Repeat the lines below exactly as written, please, from the line with "The Blender Python" to the line with "(0.03, .12, .25), .5))", both lines included, and no others.

• ITEMS:
*****

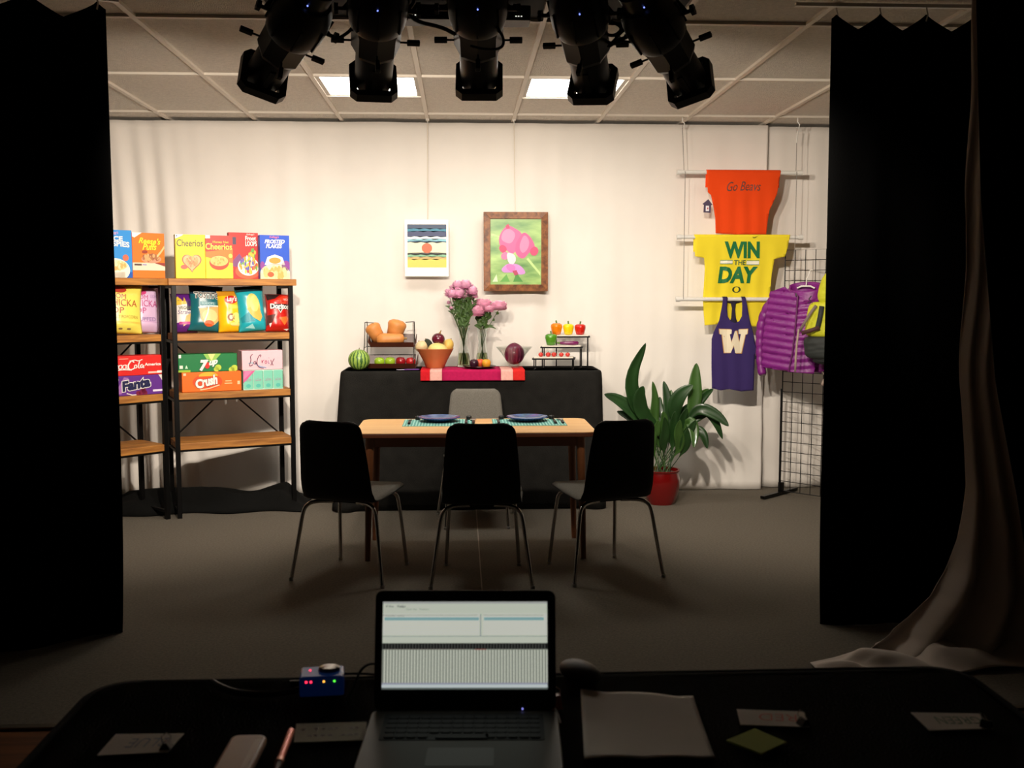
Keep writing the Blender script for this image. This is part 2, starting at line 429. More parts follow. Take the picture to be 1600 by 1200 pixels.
# ================================================================== SHELVING UNITS
shelf_wood = wood('rustic_board', (192, 130, 58), (142, 88, 36), .55, sc=(3, 26, 26))
BZ = [zat(-1.79, 6.53, y) for y in (694, 615, 522.5, 435)]     # board tops, bottom to top
BT = .042
A = ptz(278, 811, 0); B = ptz(464, 794, 0)
class Unit: pass
def shelving(label, org, ang, W, D=.34):
    t = thing('shelving_unit', label, 'shelves', (org.x, org.y, 0), ang, 'wood and black metal shelving units')
    U = Unit(); U.o = Vector((org.x, org.y, 0)); U.ang = ang; U.W = W; U.D = D
    U.d = Vector((cos(ang), sin(ang), 0)); U.n = Vector((-sin(ang), cos(ang), 0))
    for i, z in enumerate(BZ):
        ov = .02 if i == 3 else -.012
        MB().box((W/2, D/2, z-BT/2), (W+2*ov, D+(.03 if i == 3 else -.01), BT)).build('shelf_board', shelf_wood, t, bevel=.003)
    ztop = BZ[3]-BT
    for x in (.014, W-.014):
        for y in (.014, D-.014):
            MB().box((x, y, ztop/2), (.028, .028, ztop)).build('post', BLK, t, bevel=.002)
        for z in [q-BT-.008 for q in BZ[:3]]+[ztop-.009, .05]: MB().box((x, D/2, z), (.022, D-.03, .016)).build('side_rail', BLK, t)
    for z in BZ[:3]:
        for y in (.012, D-.012): MB().box((W/2, y, z-BT-.006), (W-.03, .010, .012)).build('cross_rail', BLK, t)
    z0, z1 = BZ[0]-.02, BZ[2]-.04
    for (xa, xb) in ((.02, W-.02), (W-.02, .02)):
        MB().tube([(xa, D-.004, z0), (xb, D-.004, z1)], .006, 6).build('cross_brace', BLK, t)
    return U
angR = math.atan2(B.y-A.y, B.x-A.x)
UR = shelving('right shelving unit, its top board carrying four cereal boxes and chips below', A, angR, (B-A).length)
FR = ptz(267, 811, 0); angL = radians(45); WL = .76
UL = shelving('left shelving unit, angled, half hidden behind the black stage curtain', FR-Vector((cos(angL), sin(angL), 0))*WL, angL, WL)
def solve(U, px, dep, z):
    lo, hi = -1.0, 2.0
    for _ in range(40):
        m = (lo+hi)/2; p = U.o+U.d*m+U.n*dep+Vector((0, 0, z))
        if proj(p)[0] < px: lo = m
        else: hi = m
    return lo
def seat(U, pxl, pxr, row, dep=.03):
    z = BZ[row]; a = solve(U, pxl, dep, z+.1); b = solve(U, pxr, dep, z+.1)
    return U.o+U.d*((a+b)/2)+U.n*dep+Vector((0, 0, z+.0015)), b-a
def hgt(p, py): return zat(p.x, p.y, py)-p.z
# ------------------------------------------------------------------ cereal boxes
def carton(name, label, cat, U, pxl, pxr, row, pyt, dep, depth, col, group, rot=0, zoff=0, side=None, w=None):
    p, W = seat(U, pxl, pxr, row, dep); H = hgt(p, pyt); W = w or W
    p.z += zoff; H -= zoff
    t = thing(name, label, cat, p, U.ang+rot, group)
    m = MB(); m.box((0, depth/2, H/2), (W, depth, H))
    m.build('carton', mat('card_%02x%02x%02x' % col, col, .5, nz=(30, .03)), t, bevel=.0015, smooth=False)
    pr = Print(lambda u, v, l: Vector((u*W/2, -l, v*H)), clip=(-1, 0, 1, 1))
    tx = Print(lambda u, v, l: Vector((u*W/2, -l-.0012, v*H)), clip=(-1, 0, 1, 1))
    return t, pr, tx, W, H
WHT = (245, 240, 232); GRP = 'cereal boxes on the top shelves'
def heart(cx, cy, rx, ry, n=40):
    o = []
    for k in range(n):
        a = 2*pi*k/n; o.append((cx+rx*sin(a)**3, cy+ry*(13*cos(a)-5*cos(2*a)-2*cos(3*a)-cos(4*a))/14))
    return o
def oatrings(pr, cx, cy, rx, ry, n, c, seed, r=.045, lvl=4, asp=.7):
    rd = random.Random(seed)
    for _ in range(n):
        a = rd.random()*2*pi; q = sqrt(rd.random()); x = cx+rx*q*cos(a); y = cy+ry*q*sin(a)
        cc = rd.choice(c); pr.ell(x, y, r, r*asp, cc, lvl+rd.random()*.8, n=9)
t, pr, tx, W, H = carton('cereal_box', 'yellow cereal box with a heart-shaped bowl and black lettering', 'cereal box', UR, 274.5, 321, 3, 366.5, .03, .06, (248, 226, 30), GRP)
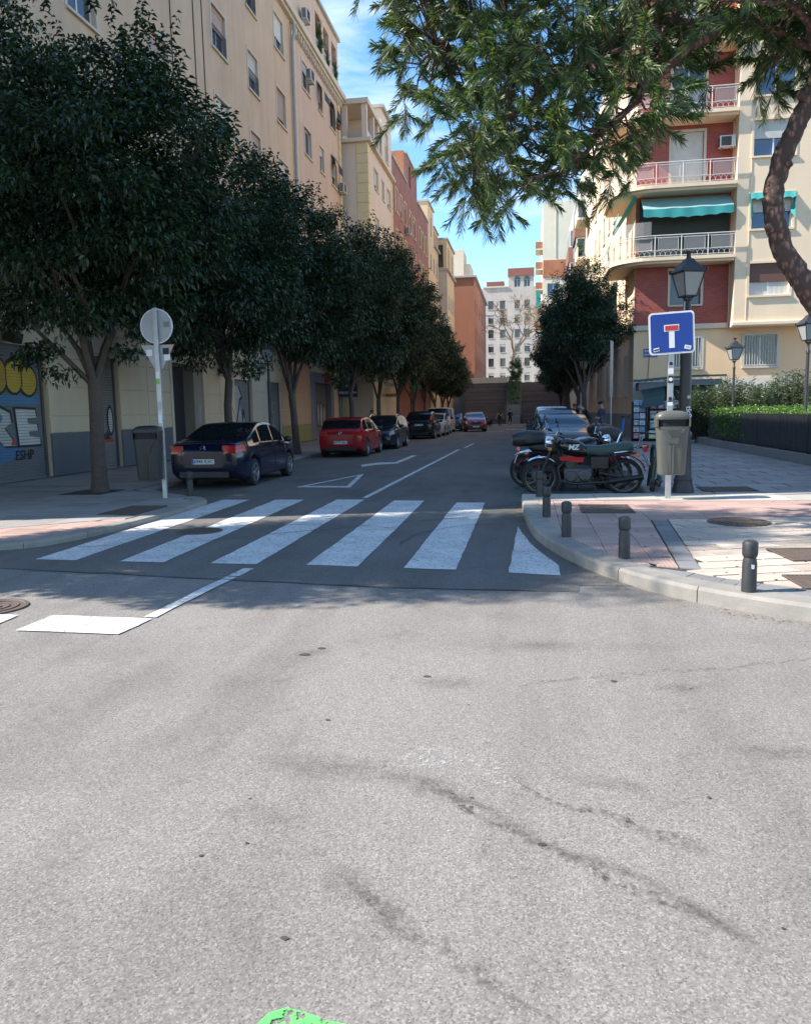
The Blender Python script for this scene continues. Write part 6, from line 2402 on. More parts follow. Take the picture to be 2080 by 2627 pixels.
m.add([(.0, -.35, 2.3), (1.0, -.35, 2.45), (.95, -1.0, 2.0), (.05, -1.0, 1.88), (-.1, -1.15, 1.45), (.85, -1.15, 1.6)], [(0, 1, 2, 3), (3, 2, 5, 4)])
m.build('flap_awning', M_kg, ki_, 0)
m = MB()
m.tube([(1.25, -.5, 2.35), (1.75, -.75, .95)], .018, 6)
m.build('strut', M_alu, ki_)
m = MB()
m.bb(1.0, -.05, 1.15, 1.75, .18, 1.95)
m.build('display_case', M_kd, ki_, 0)
for x, z in ((1.1, 1.55), (1.55, 1.3)):
    part_box(ki_, 'notice', x, -.07, z, x + .13, -.052, z + .2, M_swhite)
part_box(ki_, 'shutter_side', .9, .18, .0, 1.8, .199, 1.1, pm('kiosk_blue', (0.03, .12, .25), .5))


def news_rack(label, loc, cols, rows, w, h, rz=0.0, tilt=.12, seed=1):
    t = thing('magazine_rack', label, 'magazine rack', loc, rz, 'kiosk magazine racks')
    m = MB()
    m.bb(-w / 2, .0, 0, -w / 2 + .03, .35, h)
    m.bb(w / 2 - .03, .0, 0, w / 2, .35, h)
    m.bb(-w / 2 + .03, .3, 0, w / 2 - .03, .34, h)
    for k in range(rows):
        m.bb(-w / 2 + .03, .0, .1 + k * h / rows, w / 2 - .03, .3, .125 + k * h / rows)
    m.build('rack_frame', M_kd, t, 0)
    r = random.Random(seed)
    pal = [(.72, .71, .67), (.66, .66, .68), (.6, .2, .16), (.25, .38, .6), (.75, .62, .2), (.7, .48, .5), (.3, .3, .31), (.74, .68, .6)]
    for k in range(rows):
        for i in range(cols):
            cw_, ch_ = (w - .1) / cols * .9, h / rows * .82
            x = -w / 2 + .05 + (w - .1) * (i + .5) / cols
            ci = r.randrange(8)
            m = MB()
            m.box((0, 0, ch_ / 2), (cw_, .012, ch_))
            o = m.build('magazine', pm('print_%d' % ci, pal[ci], .5, var=.45, scale=22), t, 0)
            o.location = (x, .02 + r.uniform(0, .02), .13 + k * h / rows)
            o.rotation_euler = (-tilt, 0, r.uniform(-.04, .04))
            m = MB()
            m.bb(-cw_ * .42, -.011, ch_ * .74, cw_ * .42, -.0065, ch_ * .93)
            m.bb(-cw_ * .3, -.011, ch_ * .12, cw_ * .2, -.0065, ch_ * .5)
            m.build('cover_print', pm('print_%d' % ((ci + 3) % 8), pal[(ci + 3) % 8], .5, var=.45, scale=22), o, 0)
    return t


news_rack('narrow magazine rack at the corner of the kiosk', (4.85, 36.0, .13), 2, 6, .62, 1.75, .0, .12, 1)
news_rack('wide newspaper board in front of the kiosk', (5.95, 36.15, .13), 4, 4, 1.4, 1.72, .0, .05, 2)
news_rack('low poster stand on the ground before the kiosk', (5.75, 35.5, .13), 3, 1, 1.25, .42, .0, .2, 5)

# ---------------------------------------------------------------- narrow sign post and further poles
ep = thing('sign_post', 'grey post with a tall plate seen edge-on beside the man in the cap', 'sign post', (3.4, 33.9, .13))
m = MB()
m.tube([(0, 0, 0), (0, 0, 4.2)], .035, 8)
m.build('post', M_steel, ep)
m = MB()
m.box((0, -.06, 3.1), (.62, .02, 2.3), rz=1.3)
m.build('plate', M_alu, ep, 0)
ph = thing('pharmacy_cross', 'unlit green pharmacy cross on a post among the trees', 'pharmacy sign', (-9.3, 62.3, .08))
m = MB()
m.tube([(0, 0, 0), (0, 0, 3.2)], .06, 8)
m.build('post', M_iron, ph)
m = MB()
a, b = .16, .46
m.prism([(-a, -b), (a, -b), (a, -a), (b, -a), (b, a), (a, a), (a, b), (-a, b), (-a, a), (-b, a), (-b, -a), (-a, -a)], -.08, .08)
m.M = None
o = m.build('cross', pm('pharmacy_green', (0.02, 0.22, 0.09), .35), ph, 0)
o.location = (.35, 0, 3.5)
o.rotation_euler = (PI / 2, 0, 0)
m = MB()
a, b = .05, .34
m.prism([(-a, -b), (a, -b), (a, -a), (b, -a), (b, a), (a, a), (a, b), (-a, b), (-a, a), (-b, a), (-b, -a), (-a, -a)], .081, .09)
m.build('cross_inset', pm('pharmacy_green_pale', (0.05, 0.36, 0.18), .35), o, 0)
for y, z, s, tx, mc, lab in ((57.5, 3.7, .55, 'Ocaso', M_gr, 'red lettered shop sign over a dark doorway'), (57.5, 2.9, .3, 'SEGUROS', M_ink, 'small red and white shop sign below the lettered one')):
    t = thing('shop_sign', lab, 'shop sign', (-10.75, y, z))
    m = MB()
    m.bb(0, -.06, -s / 2, 1.4, .06, s / 2)
    m.build('sign_box', M_swhite if s > .4 else M_peachpan, t, 0, .01)
    text('lettering', tx, s * .62, mc, t, (.7, -.065, 0), 'front', offset=.004)

# ---------------------------------------------------------------- bicycle hoop
bh = thing('bicycle_stand', 'dark green tubular bicycle hoop between the motorbike and the litter bin', 'bicycle stand', (2.28, 14.55, .13))
m = MB()
pts = [(-.09, 0, -.02), (-.03, .02, .55)]
for k in range(9):
    a = PI * k / 8
    pts.append((.0 + .02 * k / 8, .38 - .36 * math.cos(a), .62 + .18 * math.sin(a)))
pts += [(.02, .74, .5), (-.03, .78, -.02)]
m.tube(pts, .038, 10)
m.build('hoop', pm('bottle_green', (0.015, 0.035, 0.03), .35), bh)
wh = thing('bicycle_stand', 'white hoop between the dark estate and the dark hatchback', 'bicycle stand', (-7.75, 41.0, .0))
m = MB()
m.tube([(-.2, 0, 0), (-.2, 0, .85), (-.14, 0, .93), (.14, 0, .93), (.2, 0, .85), (.2, 0, 0)], .04, 8)
m.build('hoop', M_swhite, wh)
m = MB()
m.bb(-.5, -.3, 0, 1.2, 2.2, .1)
m.build('kerb_island', M_kerb, wh, 0, .02)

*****

• RESPONSE TO THE TASK:
The Blender Python script for this scene continues. Write part 6, from line 2402 on. More parts follow. Take the picture to be 2080 by 2627 pixels.
m.add([(.0, -.35, 2.3), (1.0, -.35, 2.45), (.95, -1.0, 2.0), (.05, -1.0, 1.88), (-.1, -1.15, 1.45), (.85, -1.15, 1.6)], [(0, 1, 2, 3), (3, 2, 5, 4)])
m.build('flap_awning', M_kg, ki_, 0)
m = MB()
m.tube([(1.25, -.5, 2.35), (1.75, -.75, .95)], .018, 6)
m.build('strut', M_alu, ki_)
m = MB()
m.bb(1.0, -.05, 1.15, 1.75, .18, 1.95)
m.build('display_case', M_kd, ki_, 0)
for x, z in ((1.1, 1.55), (1.55, 1.3)):
    part_box(ki_, 'notice', x, -.07, z, x + .13, -.052, z + .2, M_swhite)
part_box(ki_, 'shutter_side', .9, .18, .0, 1.8, .199, 1.1, pm('kiosk_blue', (0.03, .12, .25), .5))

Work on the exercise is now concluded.